Mike Chiari@@mikechiariFeatured Columnist IVJuly 15, 2022

Al Bello/Getty Images

The Brooklyn Nets reportedly prefer to keep Kevin Durant because they believe the trade offers they have received are unsatisfactory.

ESPN's Brian Windhorst discussed the state of Durant trade talks Friday on Get Up (h/t RealGM):

"As for Kevin Durant, here's what there is: nothing. There is no movement here. The executives are leaving Summer League. The executives are going on vacation. At this point, the Nets' preferred situation is for Kevin Durant to stay with them. There is no trade they've got that they like.

"A huge question and what the league is in some ways waiting for is what does Durant feel? He's the one who asked for the trade. Have his feelings changed with some of the avenues for trades dimming?"

Durant's business manager, Rich Kleiman, told ESPN's Adrian Wojnarowski last month (h/t ESPN's Tim Bontemps) that the superstar had requested a trade. Wojnarowski added that the Phoenix Suns and Miami Heat are atop Durant's wish list of destinations.

Durant signed with the Nets in 2019, but he has only played two seasons for the team since he missed the entire first season with a torn Achilles.

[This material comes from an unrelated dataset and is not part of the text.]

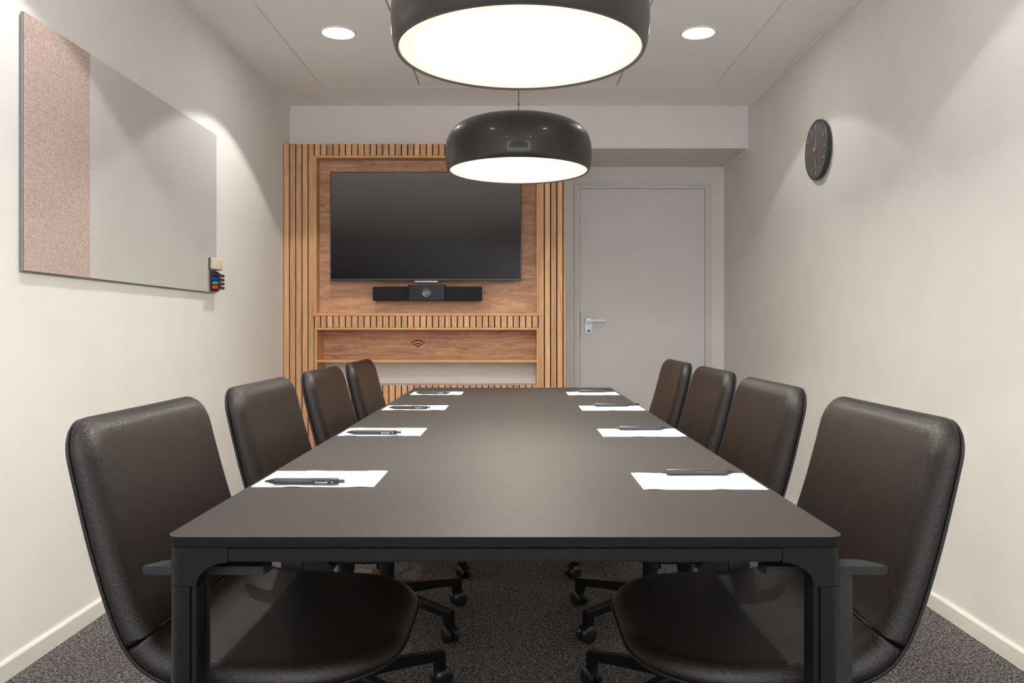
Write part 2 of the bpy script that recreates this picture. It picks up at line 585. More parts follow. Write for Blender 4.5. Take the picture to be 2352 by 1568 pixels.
# handle: plate, rose, lever
hx = 0.534
bm = bmesh.new()
prism(bm, rrect(hx - 0.026, hx + 0.026, 0.985, 1.100, (0.024,) * 4), 'Y', YB - 0.006, YB + 0.004)
obj('lock_plate', bm, M['steel'], d)
bm = lathe(bmesh.new(), [(0.0, 0.012), (0.023, 0.012), (0.026, 0.009), (0.026, 0), (0, 0)], 24)
rotmesh(bm, Matrix.Translation((hx, YB - 0.004, 1.085)) @ Matrix.Rotation(R(90), 4, 'X'))
obj('handle_rose', bm, M['steel'], d, smooth=True)
bm = bmesh.new()
lathe(bm, [(0.0, 0), (0.010, 0), (0.010, 0.045), (0, 0.045)], 16)
rotmesh(bm, Matrix.Translation((hx, YB - 0.012, 1.085)) @ Matrix.Rotation(R(90), 4, 'X'))
prism(bm, rrect(hx - 0.010, hx + 0.120, 1.076, 1.092, (0.007,) * 4), 'Y', YB - 0.062, YB - 0.048)
obj('door_handle', bm, M['steel'], d, smooth=True)
bm = bmesh.new()
lathe(bm, [(0.0, 0), (0.009, 0), (0.009, 0.010), (0, 0.010)], 16)
rotmesh(bm, Matrix.Translation((hx, YB - 0.004, 1.008)) @ Matrix.Rotation(R(90), 4, 'X'))
obj('key_cylinder', bm, M['clock_rim'], d, smooth=True)
obj('latch_plate', bx(DX0 - 0.002, DX0 + 0.0035, YB - 0.001, YB + 0.02, 0.965, 1.15), M['black_plastic'], d)

# ================================================================ SLATTED OAK WALL UNIT
PF, PB = 5.12, 5.338         # front and back
K = 1830 / PF
def PX(p):
    return (p - 1186) / K
def PZ(p):
    return CAM_Z + (753 - p) / K
u = thing('slatted_wall_unit', 'oak slatted wall unit with a framed recess around the television and a shelf niche', 'wall unit', (0, PF, 0))
def upart(name, x0, x1, y0, y1, z0, z1, mat, bev=0.0, **k):
    return obj(name, bx(x0, x1, y0 - PF, y1 - PF, z0, z1, bev=bev), mat, u, **k)
top, bot = PZ(330), 0.002
SB = PF + 0.016              # back of the slats
# dark felt backing: left, right, three bands
for (x0, x1, z0, z1) in ((PX(650.8), PX(721), bot, top), (PX(1237.5), PX(1294.5), bot, top),
                         (PX(721), PX(1237.5), PZ(357.5), top), (PX(721), PX(1237.5), PZ(752), PZ(725)),
                         (PX(728.5), PX(1232.5), bot, PZ(885))):
    upart('backing_board', x0, x1, SB, SB + 0.014, z0, z1, M['felt_black'])
def gap(k):
    return PX(664.6 + 14.29 * k)
G = 0.0034
def slat(k, z0, z1):
    upart('slat', gap(k - 1) + G, gap(k) - G, PF, SB, z0, z1, M['slat'], bev=0.0012)
for k in list(range(0, 5)) + list(range(41, 45)):
    slat(k, bot, top)
for k in range(5, 41):
    slat(k, PZ(356.8), top)
    slat(k, PZ(751.6), PZ(725.4))
    slat(k, bot, PZ(884.2)) if 5 < k < 41 else None
upart('end_trim', PX(1294.3), PX(1298.6), PF - 0.002, PB, bot, top, M['oak_edge_v'])
upart('end_trim', PX(649.9) , PX(651.2), SB, PB, bot, top, M['felt_black'])
upart('top_board', PX(651), PX(1298), SB + 0.014, PB, top - 0.018, top - 0.001, M['oak_edge'])
# frame of the television recess
TI = (PX(727), PX(1232.2), PZ(719), PZ(362.6))
TO = (PX(720.8), PX(1238.0), PZ(725), PZ(357.2))
FB = PF + 0.085
upart('recess_board', TO[0], TI[0], PF - 0.004, FB, TO[2], TO[3], M['oak_edge_v'], bev=0.0008)
upart('recess_board', TI[1], TO[1], PF - 0.004, FB, TO[2], TO[3], M['oak_edge_v'], bev=0.0008)
upart('recess_board', TI[0], TI[1], PF - 0.004, FB, TI[3], TO[3], M['oak_edge'], bev=0.0008)
upart('recess_board', TI[0], TI[1], PF - 0.004, FB, TO[2], TI[2], M['oak_edge'], bev=0.0008)
upart('back_panel', TI[0] - 0.003, TI[1] + 0.003, FB - 0.004, FB + 0.010, TI[2] - 0.003, TI[3] + 0.003, M['oak_panel'])
# shelf niche and the open gap below it share two side boards
SI = (PX(728.6), PX(1232.4))
SO = (PX(722.5), PX(1238.0))
upart('side_board', SO[0], SI[0], PF - 0.004, PB, bot, PZ(752), M['oak_edge_v'], bev=0.0008)
upart('side_board', SI[1], SO[1], PF - 0.004, PB, bot, PZ(752), M['oak_edge_v'], bev=0.0008)
upart('niche_top', SI[0], SI[1], PF - 0.004, PB, PZ(757.4), PZ(752), M['oak_edge'], bev=0.0008)
upart('shelf', SI[0], SI[1], PF - 0.004, PB, PZ(832), PZ(826), M['oak_edge'], bev=0.0008)
upart('niche_back', SI[0], SI[1], PF + 0.170, PF + 0.182, PZ(826), PZ(757.4), M['oak_panel'])
upart('ledge', SI[0], SI[1], SB + 0.014, PB, PZ(884.2) - 0.02, PZ(884.2) - 0.004, M['wall_back'])
# engraved wireless sign and lettering on the niche back
NY = 0.170 - 0.0006
KN = 1830 / (PF + 0.17)
def NX(p):
    return (p - 1186) / KN
def NZ(p):
    return CAM_Z + (753 - p) / KN
def arc(cx, cz, r, t, half, n=14):
    bm = bmesh.new()
    pts = []
    for k in range(n + 1):
        a = R(90 - half + 2 * half * k / n)
        pts.append((cx + (r + t / 2) * math.cos(a), cz + (r + t / 2) * math.sin(a)))
    for k in range(n, -1, -1):
        a = R(90 - half + 2 * half * k / n)
        pts.append((cx + (r - t / 2) * math.cos(a), cz + (r - t / 2) * math.sin(a)))
    return prism(bm, pts, 'Y', NY, NY + 0.0006)
icx, icz = NX(959.8), NZ(801)
for r_, h_ in ((0.0570, 50), (0.0360, 50), (0.0175, 44)):
    obj('wireless_symbol', arc(icx, icz, r_, 0.0085, h_), M['burnt'], u, label='dark engraved wireless arc')
for s, x, zc, wd, hgt in (('Wi-Fi/Code', NX(981.5), NZ(790.2), 48.5 / KN, 8.2 / KN), ('comwellhotels', NX(975.5), NZ(798.6), 60.5 / KN, 8.0 / KN)):
    bm = fit_width(text_bm(s, 0.03, 0.0003), wd, None)
    rotmesh(bm, Matrix.Translation((x, NY + 0.0002, zc)) @ Matrix.Rotation(R(90), 4, 'X'))
    obj('lettering', bm, M['burnt_text'], u, label='small engraved brown lettering')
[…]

Following a second-round playoff exit in 2021, KD signed a new four-year, $194.22 million contract with the Nets.

Just one year into that deal, the 33-year-old apparently wants out, although the Nets are under no obligation to trade him.

While the Nets likely anticipated a huge package of draft picks and players for a future Hall of Famer with 12 All-Star selections, four scoring titles, two NBA championships, two NBA Finals MVP awards and one NBA MVP award to his credit, those types of offers seemingly haven't come in.

One school of thought is that the Utah Jazz may have shaken up the market after they received four first-round picks and several players for trading All-Star center Rudy Gobert to the Minnesota Timberwolves.

The Nets would undoubtedly want more for a player of Durant's caliber, but teams may be resistant to parting with that type of compensation.

Durant has missed 64 games out of 154 over the past two seasons, but he remains an elite player.

Last season, the 6'10" forward averaged 29.9 points, 7.4 rebounds, 6.4 assists and 2.1 three-pointers made per game while shooting 51.8 percent from the field and 38.3 percent from beyond the arc.

The Nets traded James Harden to the Philadelphia 76ers last season for a package headlined by guard Ben Simmons, but general manager Sean Marks and Co. never got to see Simmons play alongside Durant and Kyrie Irving since he missed the entire season because of an injury.

It seemed like the three of them were not going to play together, but the tide may be turning if the Nets favor keeping Durant and if Irving really wants to stay in Brooklyn after opting into the final year of his contract.

The Nets would likely be contenders in the Eastern Conference next season with a core of Durant, Irving and Simmons, but whether that happens may be dependent on whether the offers for KD get better in the coming weeks and months.